As the sun waned, I noticed some candles on the hutch in the dining room. I also had my trusty writer's notebook. I could write. I might as well right since I had nothing going on, so I set Coop down on the chair and set about hunting for a lighter or match or something. It took about fifteen minutes to find a match and it took two matches to light the candle. (I am not a smoker and my pyromania ended in my mid-twenties.) It created a lot more light than I expected and I set about working. I wrote most of this in that time period and also worked on a section of THE GIRL IN THE PICTURE, which I started to feel like I was stalling and decided to charge through it and fix what I'm seeing as glaring issues in the rewrite. It was the right decision.

As I was writing, I began to wonder if this is what writing was like for the writers of yore.
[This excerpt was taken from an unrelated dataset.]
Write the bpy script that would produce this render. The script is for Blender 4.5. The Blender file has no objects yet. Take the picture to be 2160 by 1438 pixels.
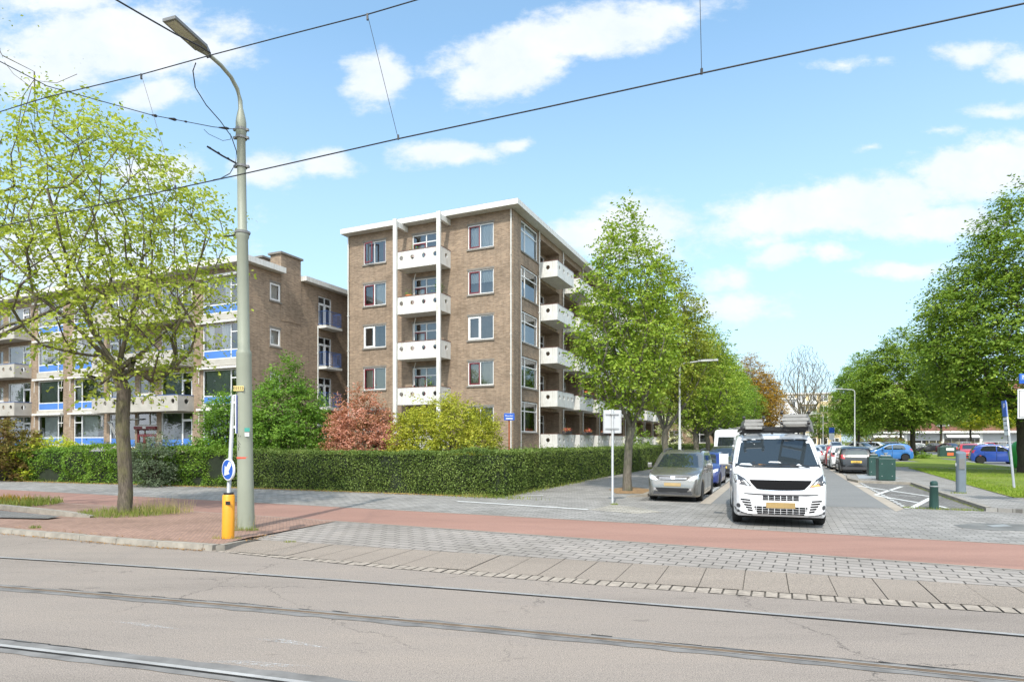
import bpy, bmesh, math, random
import numpy as np
from mathutils import Vector, Matrix
from mathutils.bvhtree import BVHTree

random.seed(7)
rng = np.random.default_rng(7)
scn = bpy.context.scene
COL = scn.collection
R = math.radians

# ------------------------------------------------------------------ camera, sky, sun, exposure
F, CX, HY, HC = 1283.0, 1080.0, 930.0, 1.85          # focal length / centre / horizon in photo pixels, eye height in m
cam = bpy.data.cameras.new('camera')
cam_ob = bpy.data.objects.new('camera', cam)
COL.objects.link(cam_ob)
cam.sensor_width = 36.0
cam.lens = 36.0 * F / 2160.0
cam.shift_y = (HY - 719.0) / 2160.0
cam.clip_end = 3000
cam_ob.location = (0, 0, HC)
cam_ob.rotation_euler = (R(90), 0, 0)
scn.camera = cam_ob
scn.render.resolution_x, scn.render.resolution_y = 1024, 681
scn.view_settings.view_transform = 'Standard'
scn.view_settings.look = 'None'
scn.view_settings.exposure = 1.08
scn.view_settings.gamma = 1.0
scn.cycles.max_bounces = 6
scn.cycles.diffuse_bounces = 3
scn.cycles.glossy_bounces = 3
scn.cycles.transmission_bounces = 3
scn.cycles.transparent_max_bounces = 6
scn.cycles.use_denoising = True

SUN_EL, SUN_AZ = 50.0, 193.0        # the sun stands behind the camera, a little to the left (azimuth from +Y, clockwise)
sun = bpy.data.lights.new('sun', 'SUN')
sun.energy = 2.0
sun.angle = R(1.2)
sun.color = (1.0, 0.945, 0.86)
sun_ob = bpy.data.objects.new('sun', sun)
COL.objects.link(sun_ob)
sd = Vector((math.sin(R(SUN_AZ)) * math.cos(R(SUN_EL)), math.cos(R(SUN_AZ)) * math.cos(R(SUN_EL)), math.sin(R(SUN_EL))))
sun_ob.rotation_euler = sd.to_track_quat('Z', 'Y').to_euler()
sun_ob.location = (0, -20, 40)

world = bpy.data.worlds.new('World')
scn.world = world
world.use_nodes = True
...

There was a notion of romanticism in it, like I was somehow writing something of great importance. Something that had some weight to it. (It's neither of those things.) I liked the way it felt. I mean, sure, I was using a Pilot G2 pen, not a fountain pen or a quill. I was writing in an old school composition notebook, not on parchment or in some fancy notebook. (I still hold out hope that one day I will upgrade myself to a fancy notebook though I'm still a fan of the durability and versatility of the composition notebook.) I don't know how long I wrote for, but the session ended when I got a text message from Kim that she wanted me to open the garage door. And like a dope, I tried to do it, forgetting there was no power. As the girls entered the house, Kim and I laughing about how we were both idiots about the garage door. the power popped on. Just in time for Natalie and I to catch our Thursday night tradition of watching the Gong Show together.

Maybe I'll write by candlelight some more in the future. Maybe not.